In the northeast, fall begins when the leaves change color. In Florida, it’s when the snowbirds return to their gated communities. In Texas, fall begins when football starts.

This year, fall is coming early. Rice football kicks off the 2017 college football season when it travels to Sydney, Australia to take on No. 14 Stanford University Saturday night. After about 20 hours of travel in compression pants--featuring occasional dynamic stretching--the Owls have arrived down under. The Aug. 26 opening game is the earliest in Rice football’s 106 seasons.
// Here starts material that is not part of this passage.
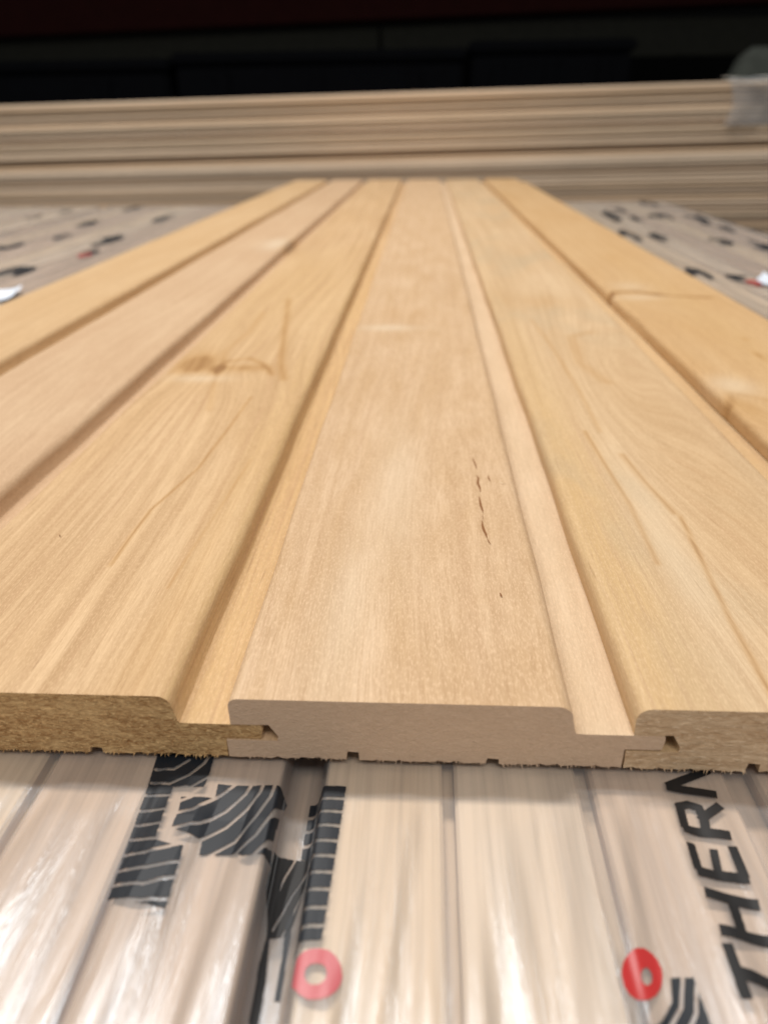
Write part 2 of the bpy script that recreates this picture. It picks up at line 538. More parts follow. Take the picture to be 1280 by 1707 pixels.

Between that and the international trip, head coach David Bailiff said this season’s training camp has been odd.

“It’s the most unique camp I’ve ever had,” Bailiff said. “We started while the guys were still in summer school, so we were practicing really early so we could get them to class. Now we’re leaving in [training] camp to go to a foreign country.”

The structure of training camp has not been the only unusual thing about the Owls’ preseason. Rice overhauled both its offensive and defensive schemes in response to last year’s 3-9 finish. Offensive coordinator Billy Lynch said he is excited about the ways the team has altered its approach.

“One thing that you’re going to see about our football team is how [offense, defense and special teams] play in sync,” Lynch said. “We’ve talked a lot about how, offensively, we can help the defense and how they can help us and how special teams will win us yards.”

New defensive coordinator Brian Stewart worked to transition to a 3-4 defense this offseason after the Owls allowed 504.5 yards per game last year, which ranked 123rd out of 128 teams in Division I. Senior linebacker Emmanuel Ellerbee, who was named the Conference USA Preseason Defensive Player of the Year, said the transition has not always been easy.

“When you do something for three years like I have as a senior, you get used to it and get set in your ways,” Ellerbee said. “There’s the saying that you can’t teach an old dog new tricks, but sometimes you have to learn new tricks. Coach Stewart has done an amazing job of breaking [the defense] down for the team so that we can understand it on a different level.”

On offense, Rice replaced starting quarterback Tyler Stehling, who graduated, with redshirt freshman Sam Glaesmann in hopes of sparking an offense that finished 93rd in the country in scoring. Glaesmann is the first redshirt freshman to open the season as the Owls’ starting quarterback since 2010.

Glaesmann won the starting job over sophomores Jackson Tyner and J.T. Granato after a lengthy competition. Tyner will serve as the backup, but Granato has transferred to Missouri State University. Glaesmann said he is proud to have earned the starting role.

“It’s a huge honor to be able to represent this team as the quarterback,” Glaesmann said. “Ever since spring ball I’ve pictured it, to get to have my first start on ESPN in Australia versus a top-25 team. It’s pretty nerve-wracking but it’ll be fun for sure.”

Glaesmann will have the benefit of working behind an experienced offensive line. All five starters are either juniors or seniors and have a combined 92 starts in their careers. Senior center Trey Martin and junior tackle Calvin Anderson were both named to preseason all-conference teams by Athlon Sports. Lynch said the team is planning to run its offense through its experienced front five.

“Everything we do is going to start with who we have [on the offensive line] and what we can do [on the offensive line],” Lynch said. “The beauty of that is that, not only do we have experience there, but we have depth.

While the team is looking forward to this year, last season’s failures are still on their minds. Athletic Director Joe Karlgaard has made it clear he has high expectations. After two straight seasons without a bowl appearance, it is no secret that Bailiff’s job status could come into question if the Owls stumble again. According to a statement from Bailiff released last November, he is working hard to make sure the team improves.

“No one is more disappointed in the 2016 season’s results than me and I am resolved to do whatever is necessary to have success once again,” Bailiff said. “I am working with Joe on implementing the changes we need to be successful while also preserving the terrific attitude of our players who fought through a difficult season this year.”

Players are optimistic they can improve this year. With a new quarterback, a new defensive coordinator and numerous players returning from injuries, Ellerbee said the Owls believe they will barely resemble last year’s squad.

“Expectations are great,” Ellerbee said. “This is a new season and we have to prove that last season was just last season. It’s a whole new season, a whole different look and a whole different team.”